__GIVEN INSTRUCTION__
Repeat the material verbatim and drop the pictures.

## start SUPPLIED MATERIAL

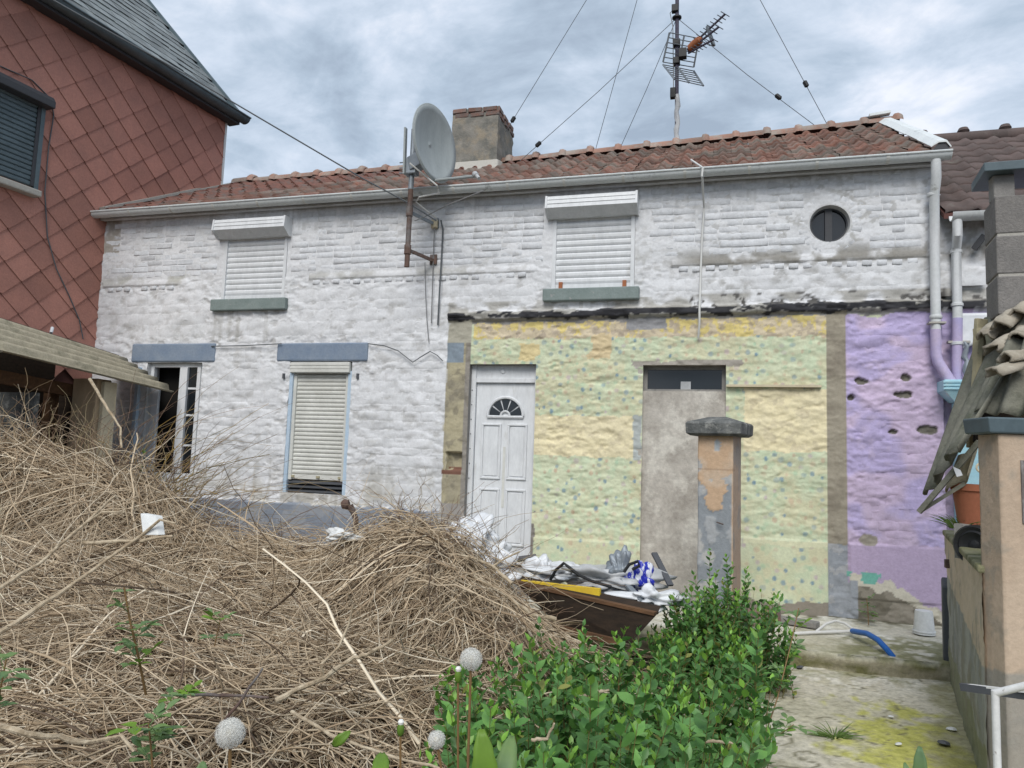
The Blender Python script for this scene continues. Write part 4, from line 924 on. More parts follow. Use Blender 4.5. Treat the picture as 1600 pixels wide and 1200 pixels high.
# ================================================================== SATELLITE DISH
sd_ = thing('satellite_dish', (-3.25, -.42, 3.4), 'large grey satellite dish on a rusty pole bracketed off the wall', 'satellite dish')
PX, PY = -3.265, -.42
MB().tube([(PX, PY, 3.44), (PX + .003, PY, 4.2), (PX + .008, PY, 4.98)], .028, 12).build('pole', MAT['rust'], sd_, True)
MB().tube([(PX + .003, PY, 4.3), (PX + .008, PY, 4.98)], .0295, 12).build('pole_top', MAT['galv'], sd_, True)
for zz in (3.63, 4.05):
    b_ = MB(); b_.bar((PX, PY, zz), (PX + .14, -.02, zz - .02), .022, .034); b_.box(PX + .10, PX + .18, -.03, -.005, zz - .06, zz + .05); br_ = b_.build('bracket', MAT['galv'] if zz > 4 else MAT['rust'], sd_)
    m = MB(); m.tube([(PX, PY, zz - .05), (PX, PY, zz + .05)], .038, 10); m.build('clamp', MAT['rust'], br_)
# dish: offset paraboloid, facing front right and up
dc = Vector(atY(680, 224, -.50)); ax = Vector((.97, -.25, .05)).normalized(); rt = ax.cross(Vector((0, 0, 1))).normalized(); upd = rt.cross(ax).normalized()
m = MB(); nr, na = 8, 40; ra, rb_ = .38, .415
for j in range(nr + 1):
    t = j / nr
    for k in range(na):
        a = 2 * math.pi * k / na; m.v.append(tuple(dc + rt * (ra * t * math.cos(a)) + upd * (rb_ * t * math.sin(a)) + ax * (.085 * (t * t - 1))))
for j in range(nr):
    for k in range(na): a = j * na + k; b = j * na + (k + 1) % na; m.f.append((a, b, b + na, a + na))
dsh = m.build('dish', MAT['dish'], sd_, True); mod = dsh.modifiers.new('thick', 'SOLIDIFY'); mod.thickness = .012; mod.offset = -1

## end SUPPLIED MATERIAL

__SOLUTION TO THIS EXERCISE__
The Blender Python script for this scene continues. Write part 4, from line 924 on. More parts follow. Use Blender 4.5. Treat the picture as 1600 pixels wide and 1200 pixels high.
# ================================================================== SATELLITE DISH
sd_ = thing('satellite_dish', (-3.25, -.42, 3.4), 'large grey satellite dish on a rusty pole bracketed off the wall', 'satellite dish')
PX, PY = -3.265, -.42
MB().tube([(PX, PY, 3.44), (PX + .003, PY, 4.2), (PX + .008, PY, 4.98)], .028, 12).build('pole', MAT['rust'], sd_, True)
MB().tube([(PX + .003, PY, 4.3), (PX + .008, PY, 4.98)], .0295, 12).build('pole_top', MAT['galv'], sd_, True)
for zz in (3.63, 4.05):
    b_ = MB(); b_.bar((PX, PY, zz), (PX + .14, -.02, zz - .02), .022, .034); b_.box(PX + .10, PX + .18, -.03, -.005, zz - .06, zz + .05); br_ = b_.build('bracket', MAT['galv'] if zz > 4 else MAT['rust'], sd_)
    m = MB(); m.tube([(PX, PY, zz - .05), (PX, PY, zz + .05)], .038, 10); m.build('clamp', MAT['rust'], br_)
# dish: offset paraboloid, facing front right and up
dc = Vector(atY(680, 224, -.50)); ax = Vector((.97, -.25, .05)).normalized(); rt = ax.cross(Vector((0, 0, 1))).normalized(); upd = rt.cross(ax).normalized()
m = MB(); nr, na = 8, 40; ra, rb_ = .38, .415
for j in range(nr + 1):
    t = j / nr
    for k in range(na):
        a = 2 * math.pi * k / na; m.v.append(tuple(dc + rt * (ra * t * math.cos(a)) + upd * (rb_ * t * math.sin(a)) + ax * (.085 * (t * t - 1))))
for j in range(nr):
    for k in range(na): a = j * na + k; b = j * na + (k + 1) % na; m.f.append((a, b, b + na, a + na))
dsh = m.build('dish', MAT['dish'], sd_, True); mod = dsh.modifiers.new('thick', 'SOLIDIFY'); mod.thickness = .012; mod.offset = -1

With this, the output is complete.